De Belastingdienst heeft de automatische reiskostendeclaratie voor nieuwe WUR-medewerkers aan banden gelegd tijdens de coronacrisis. Nodeloos bureaucratisch, vindt de WUR Council.
De Belastingdienst nam in juni het besluit dat WUR-medewerkers die na 12 maart in dienst zijn getreden, geen vaste reiskostenvergoeding voor woon-werkverkeer meer krijgen. De reden: door de coronacrisis propageert de regering thuiswerken. Nieuw personeel dat toch naar het werk komt, moet voortaan reiskosten bijhouden en apart declareren.
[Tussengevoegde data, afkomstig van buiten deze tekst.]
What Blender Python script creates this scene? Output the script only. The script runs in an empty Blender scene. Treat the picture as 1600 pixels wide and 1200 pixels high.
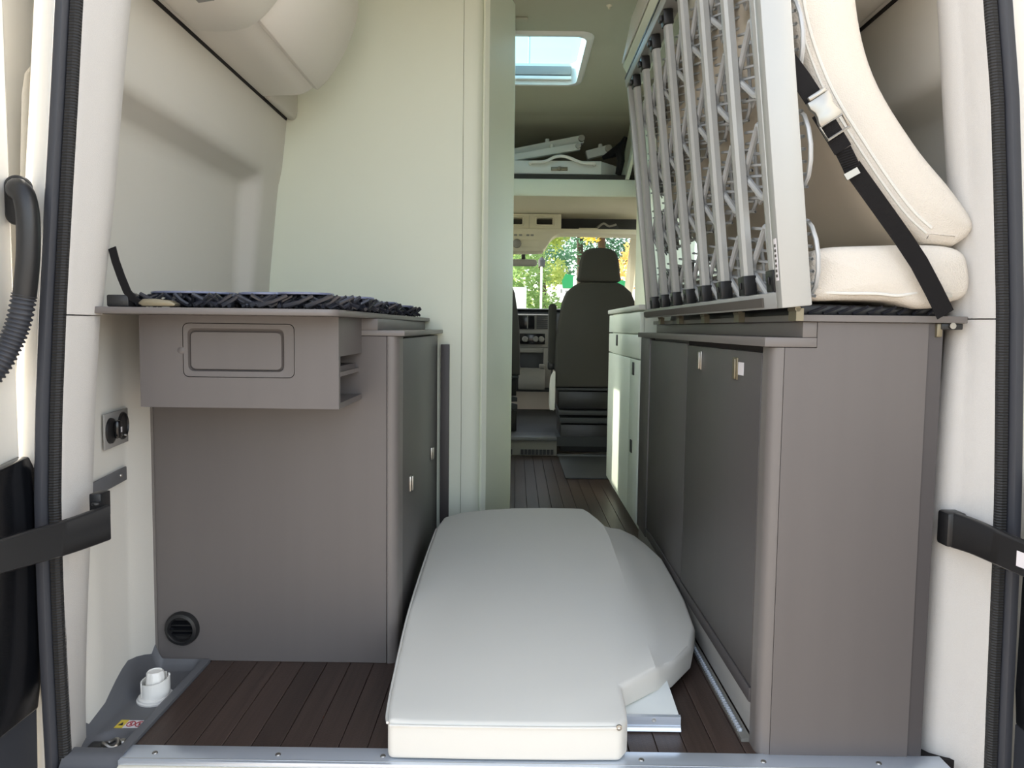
import bpy, bmesh, math, random
from mathutils import Vector, Matrix
random.seed(7)
S = bpy.context.scene
COL = S.collection
PI = math.pi

# ---------------------------------------------------------------- camera
cam_d = bpy.data.cameras.new('camera')
cam_d.sensor_fit = 'HORIZONTAL'; cam_d.sensor_width = 36.0
cam_d.lens = 36.0 * 1200.0 / 1600.0
cam_d.clip_start = 0.02; cam_d.clip_end = 300
cam = bpy.data.objects.new('camera', cam_d); COL.objects.link(cam)
YAW, PITCH, ROLL = math.radians(0.2345), math.radians(4.197), math.radians(0.7)
cam.matrix_world = (Matrix.Translation((0, -1.48, 0.82)) @ Matrix.Rotation(YAW, 4, 'Z')
                    @ Matrix.Rotation(PI / 2 - PITCH, 4, 'X') @ Matrix.Rotation(ROLL, 4, 'Z'))
S.camera = cam

# ---------------------------------------------------------------- sky, sun, exposure
SUN_TO = Vector((-1.45, 0.43, 0.80)).normalized()
W = bpy.data.worlds.new('world'); S.world = W; W.use_nodes = True
wn = W.node_tree; wn.nodes.clear()
w_out = wn.nodes.new('ShaderNodeOutputWorld'); w_bg = wn.nodes.new('ShaderNodeBackground')
w_sky = wn.nodes.new('ShaderNodeTexSky'); w_sky.sky_type = 'NISHITA'; w_sky.sun_disc = False
w_sky.sun_elevation = math.asin(SUN_TO.z); w_sky.sun_rotation = math.atan2(SUN_TO.x, SUN_TO.y)
w_sky.air_density = 1.0; w_sky.dust_density = 2.0; w_sky.ozone_density = 1.0
w_hs = wn.nodes.new('ShaderNodeHueSaturation'); w_hs.inputs['Saturation'].default_value = 0.45
wn.links.new(w_sky.outputs[0], w_hs.inputs['Color']); wn.links.new(w_hs.outputs[0], w_bg.inputs[0])
wn.links.new(w_bg.outputs[0], w_out.inputs[0]); w_bg.inputs[1].default_value = 0.40
sun_d = bpy.data.lights.new('sun', 'SUN'); sun_d.energy = 3.6; sun_d.angle = math.radians(0.6)
sun_d.color = (1.0, 0.90, 0.76)
sun = bpy.data.objects.new('sun', sun_d); COL.objects.link(sun)
sun.rotation_euler = SUN_TO.to_track_quat('Z', 'Y').to_euler(); sun.location = (-6, 8, 6)
S.view_settings.view_transform = 'Standard'; S.view_settings.look = 'None'
S.view_settings.gamma = 1.0; S.view_settings.use_curve_mapping = False
S.view_settings.exposure = 0.95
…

Bovendien kunnen WUR-medewerkers die al langer in dienst zijn, niet meer via Optare loon en vrije dagen inruilen tegen extra reiskosten.
Ongewenst
Daniël de Jong, interim-voorzitter van de WUR Council, vindt het besluit van de Belastingdienst niet doelmatig en ongewenst. ‘Aan de ene kant geeft de overheid miljarden uit om banen te houden, aan de andere kant zit ze te beknibbelen op honderd euro reiskosten per maand.’
De WUR Council heeft om meer informatie gevraagd bij de afdeling HRM van WUR en wil in de eerstvolgende vergadering de raad van bestuur vragen of WUR coulant kan omgaan met de reiskostenregeling. ‘De regeling leidt tot ongelijkheid tussen medewerkers’, zegt De Jong. ‘Het grootste deel van het personeel krijgt een vaste vergoeding voor woon-werkverkeer, de nieuwe medewerkers moeten hun reiskosten specifiek opgeven. Het zou me niet verbazen als WUR daar een extra administratiesysteem voor nodig heeft. De regeling is nodeloos ingewikkeld.’
Volgens WUR-woordvoerder Annet Blanken wil ‘WUR nieuwe medewerkers die reiskosten maken, juist tegemoet komen met een relatief eenvoudig declaratieformulier’.